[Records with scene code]
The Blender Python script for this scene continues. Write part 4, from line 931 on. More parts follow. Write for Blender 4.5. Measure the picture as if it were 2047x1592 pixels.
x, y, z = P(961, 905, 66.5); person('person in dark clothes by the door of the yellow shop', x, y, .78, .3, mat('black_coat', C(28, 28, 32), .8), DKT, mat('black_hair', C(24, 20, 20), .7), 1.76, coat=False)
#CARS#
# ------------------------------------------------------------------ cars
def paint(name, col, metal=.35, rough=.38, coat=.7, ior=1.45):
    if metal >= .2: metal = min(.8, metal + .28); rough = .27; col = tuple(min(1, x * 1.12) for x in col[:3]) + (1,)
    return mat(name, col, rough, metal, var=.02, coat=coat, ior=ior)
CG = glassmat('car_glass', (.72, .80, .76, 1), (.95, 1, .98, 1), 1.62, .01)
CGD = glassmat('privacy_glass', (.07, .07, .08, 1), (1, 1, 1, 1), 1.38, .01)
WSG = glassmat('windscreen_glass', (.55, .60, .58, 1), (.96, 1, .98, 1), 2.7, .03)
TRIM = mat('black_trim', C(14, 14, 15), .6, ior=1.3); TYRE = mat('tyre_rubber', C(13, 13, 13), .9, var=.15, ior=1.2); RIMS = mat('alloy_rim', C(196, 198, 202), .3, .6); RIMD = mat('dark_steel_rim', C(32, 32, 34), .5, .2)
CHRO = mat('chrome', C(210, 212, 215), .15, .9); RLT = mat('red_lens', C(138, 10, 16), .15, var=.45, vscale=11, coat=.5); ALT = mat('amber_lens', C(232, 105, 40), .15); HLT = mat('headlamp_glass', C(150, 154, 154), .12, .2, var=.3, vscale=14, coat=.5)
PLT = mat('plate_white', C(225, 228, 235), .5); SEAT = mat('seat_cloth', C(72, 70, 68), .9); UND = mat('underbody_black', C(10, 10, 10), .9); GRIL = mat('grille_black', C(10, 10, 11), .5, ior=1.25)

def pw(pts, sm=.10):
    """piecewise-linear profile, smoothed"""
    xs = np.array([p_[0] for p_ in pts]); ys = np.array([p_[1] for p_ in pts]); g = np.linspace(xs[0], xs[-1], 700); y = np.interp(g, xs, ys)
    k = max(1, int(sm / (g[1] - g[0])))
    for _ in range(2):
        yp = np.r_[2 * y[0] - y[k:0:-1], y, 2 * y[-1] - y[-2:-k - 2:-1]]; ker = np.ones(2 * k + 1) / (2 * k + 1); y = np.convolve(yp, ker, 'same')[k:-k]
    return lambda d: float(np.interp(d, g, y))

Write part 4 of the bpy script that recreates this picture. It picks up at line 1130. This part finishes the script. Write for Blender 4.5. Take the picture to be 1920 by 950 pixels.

* PROBLEM TO WORK ON *
Set down all of the records shown above once more, exactly.

* CORRECT OUTPUT *
The Blender Python script for this scene continues. Write part 4, from line 931 on. More parts follow. Write for Blender 4.5. Measure the picture as if it were 2047x1592 pixels.
x, y, z = P(961, 905, 66.5); person('person in dark clothes by the door of the yellow shop', x, y, .78, .3, mat('black_coat', C(28, 28, 32), .8), DKT, mat('black_hair', C(24, 20, 20), .7), 1.76, coat=False)
#CARS#
# ------------------------------------------------------------------ cars
def paint(name, col, metal=.35, rough=.38, coat=.7, ior=1.45):
    if metal >= .2: metal = min(.8, metal + .28); rough = .27; col = tuple(min(1, x * 1.12) for x in col[:3]) + (1,)
    return mat(name, col, rough, metal, var=.02, coat=coat, ior=ior)
CG = glassmat('car_glass', (.72, .80, .76, 1), (.95, 1, .98, 1), 1.62, .01)
CGD = glassmat('privacy_glass', (.07, .07, .08, 1), (1, 1, 1, 1), 1.38, .01)
WSG = glassmat('windscreen_glass', (.55, .60, .58, 1), (.96, 1, .98, 1), 2.7, .03)
TRIM = mat('black_trim', C(14, 14, 15), .6, ior=1.3); TYRE = mat('tyre_rubber', C(13, 13, 13), .9, var=.15, ior=1.2); RIMS = mat('alloy_rim', C(196, 198, 202), .3, .6); RIMD = mat('dark_steel_rim', C(32, 32, 34), .5, .2)
CHRO = mat('chrome', C(210, 212, 215), .15, .9); RLT = mat('red_lens', C(138, 10, 16), .15, var=.45, vscale=11, coat=.5); ALT = mat('amber_lens', C(232, 105, 40), .15); HLT = mat('headlamp_glass', C(150, 154, 154), .12, .2, var=.3, vscale=14, coat=.5)
PLT = mat('plate_white', C(225, 228, 235), .5); SEAT = mat('seat_cloth', C(72, 70, 68), .9); UND = mat('underbody_black', C(10, 10, 10), .9); GRIL = mat('grille_black', C(10, 10, 11), .5, ior=1.25)

def pw(pts, sm=.10):
    """piecewise-linear profile, smoothed"""
    xs = np.array([p_[0] for p_ in pts]); ys = np.array([p_[1] for p_ in pts]); g = np.linspace(xs[0], xs[-1], 700); y = np.interp(g, xs, ys)
    k = max(1, int(sm / (g[1] - g[0])))
    for _ in range(2):
        yp = np.r_[2 * y[0] - y[k:0:-1], y, 2 * y[-1] - y[-2:-k - 2:-1]]; ker = np.ones(2 * k + 1) / (2 * k + 1); y = np.convolve(yp, ker, 'same')[k:-k]
    return lambda d: float(np.interp(d, g, y))

Write part 4 of the bpy script that recreates this picture. It picks up at line 1130. This part finishes the script. Write for Blender 4.5. Take the picture to be 1920 by 950 pixels.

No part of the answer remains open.